Anstöße SWR1 BW / Morgengedanken SWR4 BW

Anstöße SWR1 BW / Morgengedanken SWR4 BW

                                                                                             
Ich möchte Sie heute in die Stadt Barcelona entführen. Auf den Platz vor der Kathedrale. Im Reiseführer hatte ich gelesen, dass dort an Sonn- und Feiertagen getanzt wird, um die Mittagszeit, auf traditionelle Musik. Als ich Barcelona besuchte, war ich natürlich neugierig. Ich erwartete folkloristische Tänzer in katalanischen Trachten.
Von weitem höre ich bereits die Musik, eine Mischung aus mittelalterlichen Rhythmen, romantischen Melodien und gleichzeitig ein eigenartiges, eher modernes Klangvolumen: schmetternde Schalmeien, Trompeten, Posaunen, Flöten und kleine Trommeln und ein Kontrabass.
Überrascht und fasziniert bin ich, ganz normale Menschen beim Tanzen zu sehen. Ältere und Jüngere. Tänzer und Tänzerinnen in Jeans und T-Shirt, daneben Männer in Anzug und Krawatte, Frauen in schicken Sonntagskleidern, aber auch Menschen, die offensichtlich Touristen sind.
Die Tänzer stehen in mehreren Kreisen, fassen sich an den Händen. Es gibt kleinere und größere Kreise. In die Kreismitte legen sie ihre Taschen und Mäntel., Wenn es ihnen vom Tanzen zu warm wird auch Jacken und Pullis. Wie in einem Reigentanz bewegen sich die Kreise mal links, mal rechts herum, in wechselndem Tempo, meistens eher langsam. Die Tänzer sind konzentriert und mit Ernst bei der Sache. Die Menschen, so scheint mir, müssen die kurzen und langen Schritte, die kleinen Sprünge dazwischen genau abzählen. Trotzdem wirkt es auf mich nicht angestrengt, die tanzenden Menschen strahlen Gelassenheit und Lebensfreude aus. Das Orchester wird von einem jungen Mann angeführt, in der Linken hält er seine Flöte, und mit der rechten Hand spielt er eine kleine Trommel, wie ein Spielmann aus dem Mittelalter.
Der Musiker sagt mir später: „Die „Sardana", so heißt dieser Tanz, war früher beim einfachen katalanischen Volk genauso beliebt wie bei den Herrschern.
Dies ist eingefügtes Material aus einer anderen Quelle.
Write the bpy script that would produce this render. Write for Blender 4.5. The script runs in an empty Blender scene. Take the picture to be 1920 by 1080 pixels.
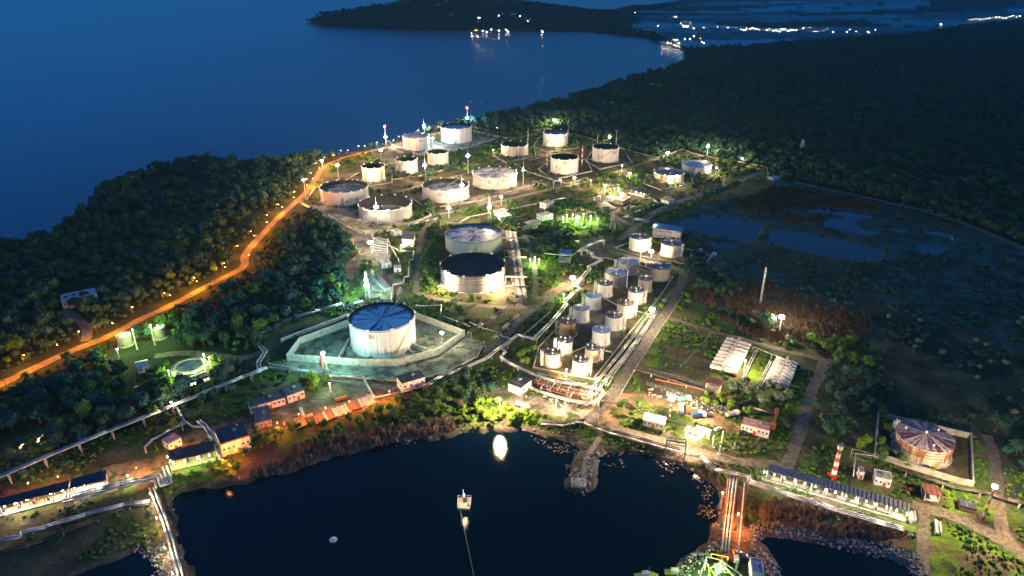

Jeder kann in einen Sardana-Kreis eintreten oder einen neuen mit zwei, drei Gleichgesinnten eröffnen und zwar dann, wenn ihm selbst danach zumute ist. Es gibt keine Kleiderordnung. Wir sind „weltoffen", wir leben die Demokratie", sagt er.
Mich berührt dieses Symbol: der Tanz in einem Kreis, zur Harmonie der Musik sich die Hände reichen, sich bewegen im selben Rhythmus. Alle sind gleich. Jeder ist willkommen, in jedem Moment."